Diplomats do grudgingly admire Kostunica's skills. Liberals here whisper he is twice as clever as Tadic and twice as dangerous as Mr. Nikolic.
In just over a year, Kostunica has resurrected the emotional volcano of Kosovo, invented a new relationship with Russia, given a green light to disaffected radicals, rewritten the Constitution, and made himself the center of politics – at a time when his approval rating has dropped from 81 percent in 2000 to 7.5 percent today. A popular Belgrade cartoon, made after Kosovo Albanians elected Hacim Thaci as prime minister in November, shows Kostunica next to Mr.
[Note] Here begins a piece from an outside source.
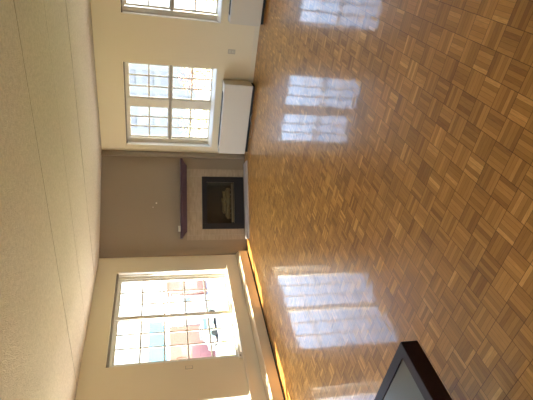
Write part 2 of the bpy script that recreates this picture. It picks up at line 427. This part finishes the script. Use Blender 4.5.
def added_south_window(n, lx, W, label):
    w = window_root(n, (XR - lx, YF, FZ[0]), PI, label); Hh = FZ[1] - FZ[0]
    b = MB(); b.box(0, 0.05, 0.085, TW, 0, Hh, 0.003); b.box(W - 0.05, W, 0.085, TW, 0, Hh, 0.003)
    b.box(0.05, W - 0.05, 0.085, TW, 0, 0.03, 0.003); b.box(0.05, W - 0.05, 0.085, TW, Hh - 0.03, Hh, 0.003)
    b.build('window_frame', M['white'], w)
    for k in range(3):
        x0 = 0.055 + (W - 0.11) * k / 3; sash(w, x0 + 0.034, x0 + (W - 0.11) / 3 - 0.034, 0.066, Hh - 0.066, 0.108, 3, 5)
    MB().box(0.002, W - 0.002, 0.0, 0.084, 0, 0.022, 0.004).build('window_sill', M['white'], w)
for k, (a_, b_) in enumerate(FW): added_south_window(6 + k, a_, b_ - a_, 'window in the wall behind the camera')
left_window(1, LW[1][0], 'wide two-pane sliding window in the left wall beside the fireplace', True)
left_window(5, LW[0][0], 'second window in the left wall, at the bottom edge of the photo')
# narrow stool that runs on under both left windows
b = MB(); b.box(0.0, 0.020, -5.75, -1.50, LZ[0] - 0.040, LZ[0] - 0.004, 0.004)
b.build('trim_3', M['baseboard'], kind='structure')

# ------------------------------------------------------------------ fireplace (local frame of the chimney wall)
fpl = thing('fireplace', 'built-in black gas fireplace with beige tile surround in the taupe corner wall', 'fireplace', (0, -A, 0), ANG)
# tiles: side columns and a header, with open joints over a grout bed
S0, S1, ZT = 0.262, 1.512, 1.035
gb = MB(); gb.box(S0 + 0.003, FB[0] - 0.002, -0.008, -0.0005, 0.026, ZT - 0.003); gb.box(FB[1] + 0.002, S1 - 0.003, -0.008, -0.0005, 0.026, ZT - 0.003)
gb.box(FB[0] - 0.002, FB[1] + 0.002, -0.008, -0.0005, FB[3] + 0.002, ZT - 0.003)
su = gb.build('surround', M['grout'], fpl)
t = MB(); j = 0.0025
def tile(x0, x1, z0, z1): t.box(x0 + j, x1 - j, -0.016, -0.0085, z0 + j, z1 - j, 0.0015)
for z0, z1 in ((0.024, 0.40), (0.40, FB[3] - 0.0)):
    tile(S0, 0.345, z0, z1); tile(0.345, FB[0] - 0.002, z0, z1); tile(FB[1] + 0.002, S1, z0, z1)
tile(S0, 0.345, FB[3], ZT); tile(0.345, FB[0] - 0.002, FB[3], ZT); tile(FB[1] + 0.002, S1, FB[3], ZT)
xs = [FB[0] - 0.002, 0.76, 1.07, FB[1] + 0.002]
for a_, b_ in zip(xs, xs[1:]): tile(a_, b_, FB[3], ZT)
t.build('tile_facing', M['tile'], su)
b = MB()
b.box(FB[0], 0.548, -0.020, 0.015, FB[2], FB[3], 0.003); b.box(1.280, FB[1], -0.020, 0.015, FB[2], FB[3], 0.003)
b.box(0.548, 1.280, -0.020, 0.015, 0.690, FB[3], 0.003); b.box(0.548, 1.280, -0.020, 0.015, FB[2], 0.205, 0.003)
fr = b.build('metal_frame', M['blackmetal'], fpl)
lo = MB()
for k in range(4): lo.box(0.60, 1.23, -0.0225, -0.0205, 0.070 + k * 0.028, 0.080 + k * 0.028, 0.0008)
lo.build('louver', M['blackmetal'], fr)
b = MB(); th = 0.012
b.box(0.548, 0.548 + th, 0.016, 0.27, 0.205, 0.690); b.box(1.280 - th, 1.280, 0.016, 0.27, 0.205, 0.690)
b.box(0.548 + th, 1.280 - th, 0.258, 0.27, 0.205, 0.690); b.box(0.548 + th, 1.280 - th, 0.016, 0.258, 0.205, 0.205 + th)
b.box(0.548 + th, 1.280 - th, 0.016, 0.258, 0.690 - th, 0.690)
b.build('firebox', M['firebox'], fpl)
MB().box(0.550, 1.278, 0.004, 0.008, 0.207, 0.688).build('glass_front', M['glass'], fpl)
MB().box(0.570, 1.262, 0.012, 0.024, 0.220, 0.252, 0.003).build('burner_rail', M['bronze'], fpl)
gr = MB()
for k in range(7):
    x = 0.66 + k * 0.085; gr.box(x - 0.006, x + 0.006, 0.05, 0.24, 0.240, 0.252); gr.box(x - 0.006, x + 0.006, 0.05, 0.062, 0.2175, 0.2395); gr.box(x - 0.006, x + 0.006, 0.228, 0.24, 0.2175, 0.2395)
gr.build('grate', M['blackmetal'], fpl)
def log(p0, p1, r, n=9):
    b = MB(); pts = []
    p0, p1 = Vector(p0), Vector(p1)
    for k in range(n):
        f = k / (n - 1); p = p0.lerp(p1, f); p.z += 0.006 * math.sin(f * 9); p.y += 0.005 * math.cos(f * 7); pts.append(p)
    b.tube(pts, r, 10)
    for v in b.bm.verts: v.co += Vector((random.uniform(-1, 1), random.uniform(-1, 1), random.uniform(-1, 1))) * r * 0.10
    return b.build('log', M['log'], fpl, smooth=True)
log((0.64, 0.09, 0.292), (1.19, 0.10, 0.296), 0.036)
log((0.68, 0.18, 0.295), (1.17, 0.19, 0.292), 0.040)
log((0.74, 0.10, 0.365), (1.02, 0.19, 0.372), 0.030)
log((0.92, 0.19, 0.362), (1.14, 0.11, 0.366), 0.028)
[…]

Thaci, who says, "I won 40 percent and will be prime minister." A bubble above Kostunica has him thinking, "That's the easy way!"
Kostunica interlocutors describe him as sympathetic in his early days in power. But they say he has shifted from the anticommunist legal scholar who ran a small think tank in Yugoslavia to a democrat opposed to Milosevic to a power-seeker drenched in Serbian patriotism. "I found him very agreeable, very refreshing in 2000," says one diplomat. But today, "It is Kostunica's fault if more and more Serbs speak of fighting for Kosovo. He's become a raving nationalist."
When Jacques Rupnik of Sciences Po in Paris first met Kostunica, the Serbian politician was reading America's Founding Fathers and studying the US Constitution. Mr. Rupnik asked if Kostunica was a nationalist or a democrat; Kostunica said he was both. "He saw himself as the true nationalist and Milosevic as an opportunistic fake," Rupnik says.
Belgrade sources say Kostunica is so private that even his inner circle does not know his real thoughts. He is not seen at social events or Belgrade's soccer stadium. His wife has ties to a high-ranking Serbian Orthodox church figure. Kostunica's father fought in World War II with the Chetniks – a guerrilla group of Serb patriots – not with Tito's multiethnic Partisans – a formative fact. Kostunica is famously dour. "[He] always looks like he's a bit fed up with everything, but that's just him," says one European diplomat.